In Mexico tourism contributed greatly towards the income of Mexico. How much did tourism contribute towards the economy of SA?

Dr Ismail stated that he did not have figures on hand regarding the offering of tourism as a subject at schools and advised the Committee to request this information from the Departments of Basic Education.  He noted that when students who had done tourism as a subject at school enrolled at CPUT to do tourism studies and they were assessed it was another story altogether in that they did not seem to be that clued up on tourism. There were a number of tourism institutions which offered tourism studies up until doctoral level. It would be a positive step to get all tourism institutions together and to share ideas, new experiences etc. An indaba would be a perfect platform to achieve this. The Committee could rest assured that higher education institutions would come to the party.
He reiterated that the CPUT had a memorandum of understanding (MOU) with the NDT. The CPUT had a fully fledged tourism department. Research on tourism was being done. Independent companies also did research. The CPUT undertook projects, did the research, published the results and thereafter received funding from the NDT. Hence a MOU with the NDT would be helpful in that when research was published it would be a benefit to the NDT and the tourism sector. 

Ms J Maluleke (ANC) referred to Dr Ismail’s proposal in his presentation that every student that left school after matric should have an appreciation for tourism but stated that the problem she had was that there was a lack of public participation.

Mr Farrow asked how many jobs were created per tourist visiting SA.

Dr Ismail stated that for every 16 tourists there was one job created.

Ms Njobe was glad that there was a MOU between the CPUT and the NDT. Were there MOUs with other departments as well? She noted that departments had to use institutions of higher learning to do research.
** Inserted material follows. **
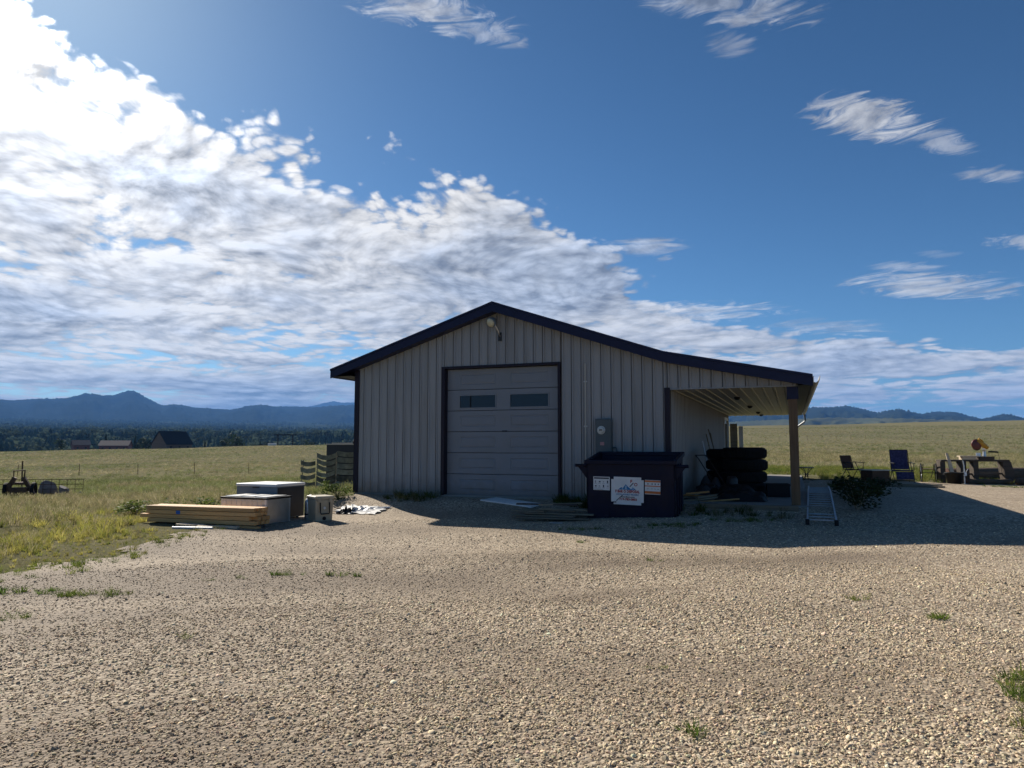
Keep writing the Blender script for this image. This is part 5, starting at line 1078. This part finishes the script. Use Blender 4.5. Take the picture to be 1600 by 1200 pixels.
# ------------------------------------------------------------------ rusty gear and rocks in the left field
t = thing('field_implement', 'old rusty farm implement with a seat frame in the left field', 'implement', on(-17.6, 25.6, 0), .35)
MB().beam((-.5, 0, .05), (-.15, 0, .75), .16, .12).build('side_arm', MT['rust'], t); MB().beam((.5, 0, .05), (.1, 0, .75), .16, .12).build('side_arm', MT['rust'], t)
MB().tube([(-.2, .05, .6), (-.22, .1, .98), (.12, .1, 1.0), (.12, .05, .6)], .03, 8).build('seat_frame', MT['rust'], t); MB().span((-.24, -.08, .5), (.16, .2, .58)).build('seat', MT['rust'], t, bevel=.02)
for x in (-.42, .42): MB().lathe([(.22, -.05), (.28, -.05), (.29, 0), (.28, .05), (.22, .05), (.22, -.05)], 20, (0, 0, 0), 'x').build('wheel', MT['rubber'], t).location = (x, .1, .28)
MB().tube([(-.42, .1, .28), (.42, .1, .28)], .035, 8).build('axle', MT['rust'], t); MB().box((0, -.1, .25), (.55, .3, .3)).build('gear_box', MT['rust'], t, bevel=.03)
t = thing('livestock_fence', 'rusty welded livestock fencing standing in the left field grass', 'fence', on(-19.6, 26.9), R(3))
for z in (.12, .3, .48, .66): MB().tube([(-1.0, 0, z), (3.4, 0, z+.02)], .011, 5).build('rail', MT['rust'], t)
for k in range(16): MB().tube([(-1.0+k*.293, 0, 0), (-1.0+k*.293, 0, .68)], .009, 5).build('upright', MT['rust'], t)
def rock(label, x, y, w, h, k):
    bm = bmesh.new(); bmesh.ops.create_icosphere(bm, subdivisions=3, radius=1); r2 = random.Random(k); pl_ = [(Vector((r2.gauss(0, 1), r2.gauss(0, 1), r2.gauss(0, .7))).normalized(), r2.uniform(.38, .75)) for _ in range(18)]
    for q_ in bm.verts:
        for n_, dd in pl_:
            e_ = q_.co.dot(n_)-dd
            if e_ > 0: q_.co -= n_*e_
        q_.co = Vector((q_.co.x*w, q_.co.y*w*.8, q_.co.z*h))
    me = bpy.data.meshes.new('rock'); bm.to_mesh(me); bm.free(); me.materials.append(MT['rock']); o = bpy.data.objects.new('rock', me); col.objects.link(o); o.location = on(x, y, h*.45); o.rotation_euler = (0, 0, k); tag(o, label, 'rock', 'rocks piled in the left field')
rock('largest dark rock of the pile in the left field', -17.6, 27.3, .42, .45, 1); rock('rock leaning at the right of the largest rock', -17.0, 27.1, .34, .30, 2); rock('small pale rock left of the largest rock', -18.3, 27.0, .25, .2, 3); rock('small rock at the right end of the pile', -16.2, 27.0, .22, .16, 4); rock('flat rock half sunk right of the pile', -15.6, 27.2, .3, .12, 5)

# things built in place: put each Empty at its thing's base
bpy.context.view_layer.update()
for t in [o for o in bpy.data.objects if o.type == 'EMPTY' and o.parent is None and o.name.split('.')[0] in ('ladder', 'white_board')]:
    vs = [v.co for c in t.children for v in c.data.vertices]; c0 = Vector((sum(v.x for v in vs)/len(vs), sum(v.y for v in vs)/len(vs), min(v.z for v in vs)))
    t.location = c0
    for c in t.children: c.location = -c0

# ------------------------------------------------------------------ the air
hb = MB().span((-15500, -15500, -80), (15500, 15500, 790)).build('haze', None); hb.data.materials.clear()
hmat = bpy.data.materials.new('blue_haze'); hmat.use_nodes = True; hn = hmat.node_tree.nodes
for x in list(hn):
    if x.type != 'OUTPUT_MATERIAL': hn.remove(x)
pv = hn.new('ShaderNodeVolumePrincipled'); pv.inputs['Color'].default_value = (.17, .43, 1, 1); pv.inputs['Density'].default_value = 9.5e-5; pv.inputs['Anisotropy'].default_value = 0
hmat.node_tree.links.new(pv.outputs[0], [x for x in hn if x.type == 'OUTPUT_MATERIAL'][0].inputs['Volume'])
hb.data.materials.append(hmat); hb['kind'] = 'stuff'; hb['label'] = 'thin blue haze over the whole valley'; hb['category'] = 'haze'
Dr Ismail stated MOUs were signed with institutions the world over. There was collaboration on research as well as student and staff exchange programmes which broadened the horizons of the individuals concerned. The experience gained was also indispensable. MOUs benefitted both parties to the MOU.

Ms Ntuli concurred with Dr Ismail in that for every 16 tourists, 1 job was created. It however depended on the tourist spread. Figures on tourists were not consistent. It was difficult in that there were not exact figures on the numbers of tourists and what their spending was.

The Chairperson referred to the BRICS Agreement between Brazil, Russia, India, China and SA and asked was it not possible to organise sports events between the countries to the agreement. It could boost tourism.

Dr Ismail stated that it was indeed an opportunity which should be looked into. If SA could host a World Cup then it was surely possible for it to host any event. SA had to invite tourism sports bodies to the country. There were other spin offs from a sports event as well. There needs to be accommodation, transport etc for participants and staff. After a sports event players often brought their families back to the host country. 

The Chairperson referred to tourism being taught at school and stated that it could be done in a phased in approach. Tourism taught at school could form part of life orientation. The NDT needed to sit with the Department of Education. Education was part of the New Growth Path.

Dr Ismail pointed out that the idea of tourism as a subject at school had may spin offs.  Teachers were needed; textbooks needed to be written and printed hence the potential for jobs were huge.

The Chairperson concluded by stating that a tourism summit would be held in 2013. More universities and academics would be involved.

Committee Minutes
The Committee adopted minutes dated the 7 February 2012 as amended.